WHAT THIS TASK INVOLVES: Print the listing in its entirety and exactly, leaving out images.
..............................
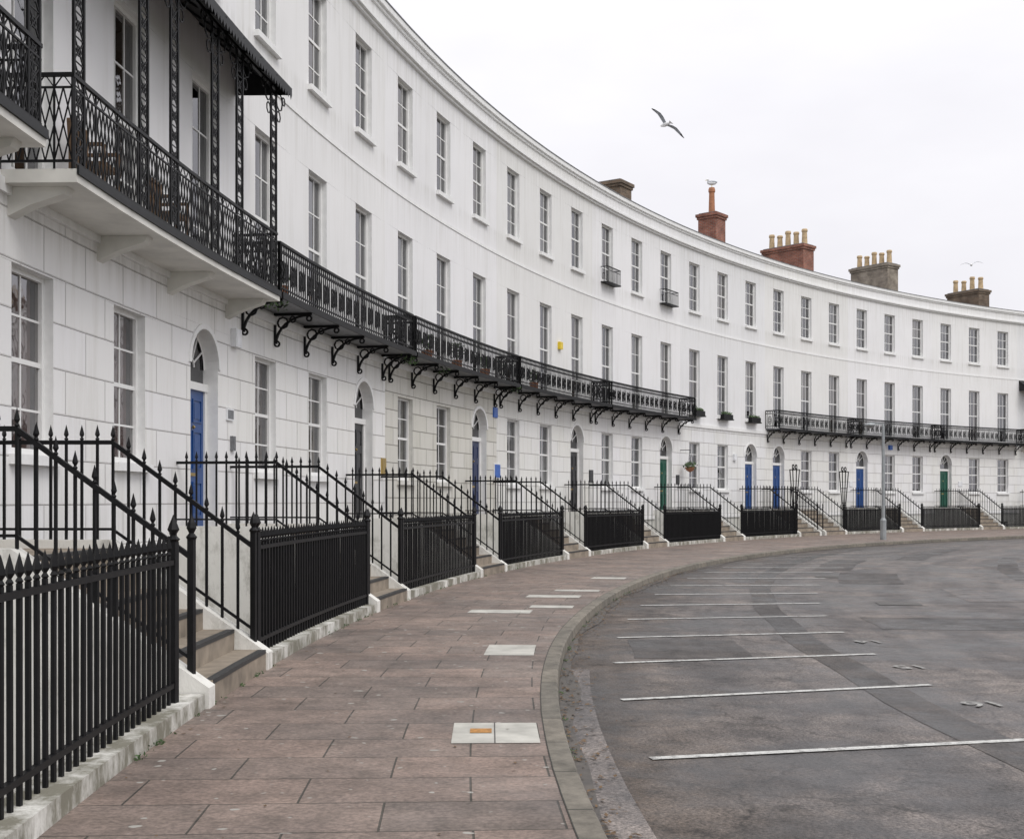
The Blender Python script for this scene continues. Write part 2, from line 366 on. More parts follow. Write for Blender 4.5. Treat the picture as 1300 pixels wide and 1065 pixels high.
    lathe(dr,P(a+.07,D+.05,ZF+1.05),[(.001,-.03),(.03,0),(.001,.03)],'brass',6)
BOT=-2.3
def bay(H,k,isdoor,spec):
    s0=K(k-.5);s1=K(k+.5);c=K(k);w=H['wall'];up=spec['up'];gr=spec['gr']
    f0=spec.get('first0',5.12)
    ops=[]
    if not isdoor: ops.append((-1.35,.35,1.0,'b')); ops.append((2.10,4.13,1.04,'g'))
    else: ops.append((ZF,4.325,1.15,'d'))
    ops.append((f0,8.15,1.04,'1')); ops.append((9.80,11.90,1.04,'2'))
    zs=sorted(set([BOT,.95,4.86,13.1]+[o[0] for o in ops]+[o[1] for o in ops]))
    for za,zb in zip(zs[:-1],zs[1:]):
        mid=(za+zb)/2; mt='basement_wall' if mid<.95 else (gr if mid<4.86 else up)
        o=[q for q in ops if q[0]<mid<q[1]]
        if o:
            ww=o[0][2]; sd(w,s0,c-ww/2,0,za,zb,mt); sd(w,c+ww/2,s1,0,za,zb,mt)
        else: sd(w,s0,s1,0,za,zb,mt)
    for z0,z1,ww,t in ops:
        if t=='d': door(H,c,spec['door'],gr); continue
        rm='trim_white' if t!='b' else 'basement_wall'
        if t=='g' and gr=='stone_ground': rm='stone_trim'
        reveal(w,c-ww/2,c+ww/2,z0,z1,.19,rm)
        cols=2 if t in 'bg' else 3
        if t=='g': cur=spec.get('gcur') or random.choice([('blind.3','blind_white'),('side','curtain_cream'),('net','curtain_white'),('wide','curtain_brown'),('side','curtain_white'),('none','')])
        elif t=='b': cur=('net','curtain_white')
        else: cur=random.choice([('none',''),('blind.25','blind_white'),('side','curtain_white'),('wide','curtain_cream'),('none',''),('none',''),('left','curtain_grey'),('blind.45','curtain_cream'),('side','curtain_brown')])
        window(H,c,ww,z0,z1,cols,cur,rows=4)
        if t in '2g' or (t=='1' and f0>5.2):
            sm='trim_white' if rm!='stone_trim' else 'stone_trim'
            pbox(w,c-ww/2-.07,c+ww/2+.07,-.02,.10,z0-.11,z0-.002,sm)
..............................
ANSWER FOR THE TASK:
The Blender Python script for this scene continues. Write part 2, from line 366 on. More parts follow. Write for Blender 4.5. Treat the picture as 1300 pixels wide and 1065 pixels high.
    lathe(dr,P(a+.07,D+.05,ZF+1.05),[(.001,-.03),(.03,0),(.001,.03)],'brass',6)
BOT=-2.3
def bay(H,k,isdoor,spec):
    s0=K(k-.5);s1=K(k+.5);c=K(k);w=H['wall'];up=spec['up'];gr=spec['gr']
    f0=spec.get('first0',5.12)
    ops=[]
    if not isdoor: ops.append((-1.35,.35,1.0,'b')); ops.append((2.10,4.13,1.04,'g'))
    else: ops.append((ZF,4.325,1.15,'d'))
    ops.append((f0,8.15,1.04,'1')); ops.append((9.80,11.90,1.04,'2'))
    zs=sorted(set([BOT,.95,4.86,13.1]+[o[0] for o in ops]+[o[1] for o in ops]))
    for za,zb in zip(zs[:-1],zs[1:]):
        mid=(za+zb)/2; mt='basement_wall' if mid<.95 else (gr if mid<4.86 else up)
        o=[q for q in ops if q[0]<mid<q[1]]
        if o:
            ww=o[0][2]; sd(w,s0,c-ww/2,0,za,zb,mt); sd(w,c+ww/2,s1,0,za,zb,mt)
        else: sd(w,s0,s1,0,za,zb,mt)
    for z0,z1,ww,t in ops:
        if t=='d': door(H,c,spec['door'],gr); continue
        rm='trim_white' if t!='b' else 'basement_wall'
        if t=='g' and gr=='stone_ground': rm='stone_trim'
        reveal(w,c-ww/2,c+ww/2,z0,z1,.19,rm)
        cols=2 if t in 'bg' else 3
        if t=='g': cur=spec.get('gcur') or random.choice([('blind.3','blind_white'),('side','curtain_cream'),('net','curtain_white'),('wide','curtain_brown'),('side','curtain_white'),('none','')])
        elif t=='b': cur=('net','curtain_white')
        else: cur=random.choice([('none',''),('blind.25','blind_white'),('side','curtain_white'),('wide','curtain_cream'),('none',''),('none',''),('left','curtain_grey'),('blind.45','curtain_cream'),('side','curtain_brown')])
        window(H,c,ww,z0,z1,cols,cur,rows=4)
        if t in '2g' or (t=='1' and f0>5.2):
            sm='trim_white' if rm!='stone_trim' else 'stone_trim'
            pbox(w,c-ww/2-.07,c+ww/2+.07,-.02,.10,z0-.11,z0-.002,sm)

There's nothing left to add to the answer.